My review was accepted but never appeared. Sean Gabb moved house and lost it. (It was on actual paper.) I gently reminded him of its existence via a post on the Libertarian Alliance Forum - quite a funny post actually. Oh yes, he said, send it in again. I did but... look, I don't hold this against him. No one with my record on email can afford to hold this sort of thing against anyone. He forgot again. So I reminded him again... on September 11, 2001.
For some reason it never got dealt with. Poor thing, I guess it will never have a better opportunity than this to see the world. So -
‘A Ladybird “Adventure from History” Book: Alexander the Great’
‘Puppies and Kittens: A Ladybird Learning To Read Book’
‘Guns, Germs and Steel: A Short History of Everybody for the Last 13,000 Years’
SOME SMALL AND LOVEABLE comments on world unification may have crept into this review to share the warmth under the blanket of prose. But there's no denying that it is Puppies and Kittens, and its formative influence on my life and thought, that I really want to address.
First, A Ladybird 'Adventure from History' Book: Alexander the Great. I loved this book once. Once? No, I love it still. First there is the map on both inside covers tracing the great man’s absurdly convoluted campaigns through such intestinally named places as Bactria, Sogdiana and Ecbatana. Then there are the pictures, by John Kenney. These are full colour and classically composed. Alexander, the weary conqueror, proudly slumps in a manner perfected by James Dean, as two Egyptian priests bounce their foreheads on the dust to greet him as the son of Ammon.

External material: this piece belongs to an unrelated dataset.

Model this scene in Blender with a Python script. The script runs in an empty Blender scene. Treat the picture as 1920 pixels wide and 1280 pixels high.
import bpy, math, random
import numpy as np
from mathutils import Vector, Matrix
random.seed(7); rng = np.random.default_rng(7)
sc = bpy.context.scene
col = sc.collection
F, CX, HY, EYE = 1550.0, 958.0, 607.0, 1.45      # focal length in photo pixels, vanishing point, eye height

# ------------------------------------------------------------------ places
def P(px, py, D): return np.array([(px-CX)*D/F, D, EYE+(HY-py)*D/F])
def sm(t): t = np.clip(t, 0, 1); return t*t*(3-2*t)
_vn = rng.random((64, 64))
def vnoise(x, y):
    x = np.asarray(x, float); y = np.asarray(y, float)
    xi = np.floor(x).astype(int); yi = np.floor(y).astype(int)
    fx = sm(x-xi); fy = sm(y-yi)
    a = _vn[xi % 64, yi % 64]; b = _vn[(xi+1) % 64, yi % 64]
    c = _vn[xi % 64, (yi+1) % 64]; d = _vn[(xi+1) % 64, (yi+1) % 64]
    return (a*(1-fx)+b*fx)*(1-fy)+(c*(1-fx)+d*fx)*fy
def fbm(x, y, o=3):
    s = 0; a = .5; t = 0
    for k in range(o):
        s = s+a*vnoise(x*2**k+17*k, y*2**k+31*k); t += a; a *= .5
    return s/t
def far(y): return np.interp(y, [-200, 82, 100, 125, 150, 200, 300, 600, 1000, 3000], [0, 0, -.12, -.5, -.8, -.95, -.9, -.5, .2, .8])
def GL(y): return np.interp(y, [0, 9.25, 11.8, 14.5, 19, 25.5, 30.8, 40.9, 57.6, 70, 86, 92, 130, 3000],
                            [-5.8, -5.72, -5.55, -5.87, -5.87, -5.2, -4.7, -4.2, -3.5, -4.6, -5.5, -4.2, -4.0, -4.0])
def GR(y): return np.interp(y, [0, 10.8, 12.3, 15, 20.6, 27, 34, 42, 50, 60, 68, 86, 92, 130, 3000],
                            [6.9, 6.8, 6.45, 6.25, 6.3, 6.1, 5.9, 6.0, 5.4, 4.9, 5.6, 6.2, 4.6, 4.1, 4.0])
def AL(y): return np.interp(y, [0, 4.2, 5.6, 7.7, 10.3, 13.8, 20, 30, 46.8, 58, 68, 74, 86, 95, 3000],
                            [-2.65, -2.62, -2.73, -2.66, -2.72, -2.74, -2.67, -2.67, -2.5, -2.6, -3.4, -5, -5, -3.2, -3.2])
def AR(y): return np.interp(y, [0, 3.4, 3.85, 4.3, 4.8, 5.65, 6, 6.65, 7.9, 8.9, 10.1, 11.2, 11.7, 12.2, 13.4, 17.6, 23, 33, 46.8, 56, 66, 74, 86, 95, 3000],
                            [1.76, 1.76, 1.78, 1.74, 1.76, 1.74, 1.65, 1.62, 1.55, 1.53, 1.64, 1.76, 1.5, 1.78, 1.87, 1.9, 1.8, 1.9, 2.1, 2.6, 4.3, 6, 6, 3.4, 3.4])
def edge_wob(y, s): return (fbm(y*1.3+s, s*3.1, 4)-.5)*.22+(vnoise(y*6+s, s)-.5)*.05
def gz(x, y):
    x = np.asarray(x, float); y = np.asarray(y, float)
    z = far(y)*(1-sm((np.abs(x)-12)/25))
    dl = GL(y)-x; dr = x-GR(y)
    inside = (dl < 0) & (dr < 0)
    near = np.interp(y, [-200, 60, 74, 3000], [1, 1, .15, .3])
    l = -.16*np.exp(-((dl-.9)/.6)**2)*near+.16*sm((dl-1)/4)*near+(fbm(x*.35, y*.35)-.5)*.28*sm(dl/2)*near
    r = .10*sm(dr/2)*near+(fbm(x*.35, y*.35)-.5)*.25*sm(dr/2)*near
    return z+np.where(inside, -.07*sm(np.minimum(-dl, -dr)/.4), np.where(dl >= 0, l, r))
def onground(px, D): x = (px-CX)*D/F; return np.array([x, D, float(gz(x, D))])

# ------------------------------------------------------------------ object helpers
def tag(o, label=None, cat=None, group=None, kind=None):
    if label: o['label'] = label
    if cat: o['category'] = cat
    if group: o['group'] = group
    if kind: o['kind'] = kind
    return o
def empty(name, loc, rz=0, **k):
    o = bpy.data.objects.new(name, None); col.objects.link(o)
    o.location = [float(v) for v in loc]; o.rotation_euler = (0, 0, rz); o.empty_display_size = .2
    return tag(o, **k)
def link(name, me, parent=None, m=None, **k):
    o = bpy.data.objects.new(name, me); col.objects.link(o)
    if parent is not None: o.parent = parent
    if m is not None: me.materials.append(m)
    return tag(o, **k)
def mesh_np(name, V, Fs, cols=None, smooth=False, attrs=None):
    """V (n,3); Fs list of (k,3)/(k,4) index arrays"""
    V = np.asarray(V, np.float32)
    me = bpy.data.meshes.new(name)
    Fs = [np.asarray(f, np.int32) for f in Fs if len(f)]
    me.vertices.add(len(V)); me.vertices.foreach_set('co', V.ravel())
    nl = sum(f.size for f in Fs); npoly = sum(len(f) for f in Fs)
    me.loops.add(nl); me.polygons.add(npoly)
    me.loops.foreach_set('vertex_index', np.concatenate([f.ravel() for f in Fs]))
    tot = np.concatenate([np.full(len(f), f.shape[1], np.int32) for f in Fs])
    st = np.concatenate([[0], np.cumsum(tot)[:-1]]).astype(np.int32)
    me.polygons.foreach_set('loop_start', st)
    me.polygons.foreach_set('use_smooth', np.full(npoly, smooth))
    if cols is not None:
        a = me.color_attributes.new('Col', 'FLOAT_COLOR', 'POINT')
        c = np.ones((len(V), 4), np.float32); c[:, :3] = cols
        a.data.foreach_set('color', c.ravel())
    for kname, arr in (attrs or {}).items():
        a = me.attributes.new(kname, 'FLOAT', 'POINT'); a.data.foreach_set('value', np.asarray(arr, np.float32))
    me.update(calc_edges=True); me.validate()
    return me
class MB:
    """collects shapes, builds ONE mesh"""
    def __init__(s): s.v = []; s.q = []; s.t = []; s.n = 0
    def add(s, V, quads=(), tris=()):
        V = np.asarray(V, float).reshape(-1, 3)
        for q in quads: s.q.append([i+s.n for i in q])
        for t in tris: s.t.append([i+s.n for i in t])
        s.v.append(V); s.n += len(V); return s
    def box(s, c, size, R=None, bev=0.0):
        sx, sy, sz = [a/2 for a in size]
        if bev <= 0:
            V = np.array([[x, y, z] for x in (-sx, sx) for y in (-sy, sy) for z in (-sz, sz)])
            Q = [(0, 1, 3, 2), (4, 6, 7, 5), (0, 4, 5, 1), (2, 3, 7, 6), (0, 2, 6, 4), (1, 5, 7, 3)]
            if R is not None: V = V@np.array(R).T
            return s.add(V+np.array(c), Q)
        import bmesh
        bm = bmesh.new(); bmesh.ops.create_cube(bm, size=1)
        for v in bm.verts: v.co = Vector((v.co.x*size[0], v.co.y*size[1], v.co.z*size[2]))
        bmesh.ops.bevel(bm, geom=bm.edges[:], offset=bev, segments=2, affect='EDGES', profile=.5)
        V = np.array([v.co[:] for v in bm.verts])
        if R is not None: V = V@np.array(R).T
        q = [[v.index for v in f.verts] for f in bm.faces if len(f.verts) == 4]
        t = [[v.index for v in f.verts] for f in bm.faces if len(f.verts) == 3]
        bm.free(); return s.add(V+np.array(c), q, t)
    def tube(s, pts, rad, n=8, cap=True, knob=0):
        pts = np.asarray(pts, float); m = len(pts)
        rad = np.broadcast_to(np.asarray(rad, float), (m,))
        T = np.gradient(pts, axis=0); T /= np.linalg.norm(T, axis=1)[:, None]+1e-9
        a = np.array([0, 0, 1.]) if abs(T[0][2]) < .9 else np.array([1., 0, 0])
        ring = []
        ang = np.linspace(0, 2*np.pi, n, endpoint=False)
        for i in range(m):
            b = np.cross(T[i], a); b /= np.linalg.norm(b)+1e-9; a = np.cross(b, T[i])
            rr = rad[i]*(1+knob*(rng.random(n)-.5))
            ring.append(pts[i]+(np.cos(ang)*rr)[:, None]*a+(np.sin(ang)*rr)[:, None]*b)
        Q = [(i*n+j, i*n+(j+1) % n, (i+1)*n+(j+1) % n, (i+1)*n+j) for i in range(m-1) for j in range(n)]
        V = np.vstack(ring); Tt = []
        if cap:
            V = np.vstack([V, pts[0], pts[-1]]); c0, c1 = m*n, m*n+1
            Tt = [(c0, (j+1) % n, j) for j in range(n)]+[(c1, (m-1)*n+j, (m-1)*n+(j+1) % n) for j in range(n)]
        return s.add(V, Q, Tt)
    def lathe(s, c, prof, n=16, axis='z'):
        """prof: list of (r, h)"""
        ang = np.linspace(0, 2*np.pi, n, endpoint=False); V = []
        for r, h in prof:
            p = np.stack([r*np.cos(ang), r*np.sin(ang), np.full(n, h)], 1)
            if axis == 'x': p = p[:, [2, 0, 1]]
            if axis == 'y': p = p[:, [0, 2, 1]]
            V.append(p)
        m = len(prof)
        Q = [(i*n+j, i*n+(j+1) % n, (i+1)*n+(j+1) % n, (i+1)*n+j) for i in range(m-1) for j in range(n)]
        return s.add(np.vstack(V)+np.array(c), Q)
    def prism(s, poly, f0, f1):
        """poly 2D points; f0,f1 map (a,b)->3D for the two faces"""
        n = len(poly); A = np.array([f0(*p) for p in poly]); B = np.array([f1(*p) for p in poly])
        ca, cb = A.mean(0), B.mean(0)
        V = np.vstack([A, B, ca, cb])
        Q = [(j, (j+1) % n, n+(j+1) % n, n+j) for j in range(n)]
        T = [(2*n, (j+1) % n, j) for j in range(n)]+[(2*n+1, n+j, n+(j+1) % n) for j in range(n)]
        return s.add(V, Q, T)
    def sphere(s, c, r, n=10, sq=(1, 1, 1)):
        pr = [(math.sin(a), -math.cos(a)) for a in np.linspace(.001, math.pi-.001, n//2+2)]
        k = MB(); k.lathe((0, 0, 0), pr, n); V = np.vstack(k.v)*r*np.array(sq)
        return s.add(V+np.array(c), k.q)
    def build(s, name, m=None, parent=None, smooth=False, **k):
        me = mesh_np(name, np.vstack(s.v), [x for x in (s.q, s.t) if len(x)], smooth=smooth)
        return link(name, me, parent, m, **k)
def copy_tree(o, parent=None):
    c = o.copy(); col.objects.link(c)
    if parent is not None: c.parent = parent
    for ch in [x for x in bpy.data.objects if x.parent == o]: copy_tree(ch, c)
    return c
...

Boy, when I was little I sure knew what I meant by “Ladybird pictures.” (Indeed, let us not forget that Ladybird also gave us H. Wooley’s illustrations for Puppies and Kittens, including the unforgettable This Kitten Wants Some Dinner and the eerily disturbing This Puppy Has Broken the Doll.) In the current climate of political correctness it would be easy to mock some of the visual conventions unthinkingly used by the artist nearly four decades ago. And since it is easy, I shall do it. Alexander is prettily delineated from the surrounding black-haired minions and victims by giving him an improbable mop of blond hair. Jesus, if we are to believe the contemporaneous Ladybird Bible Stories, used the same hair colourist.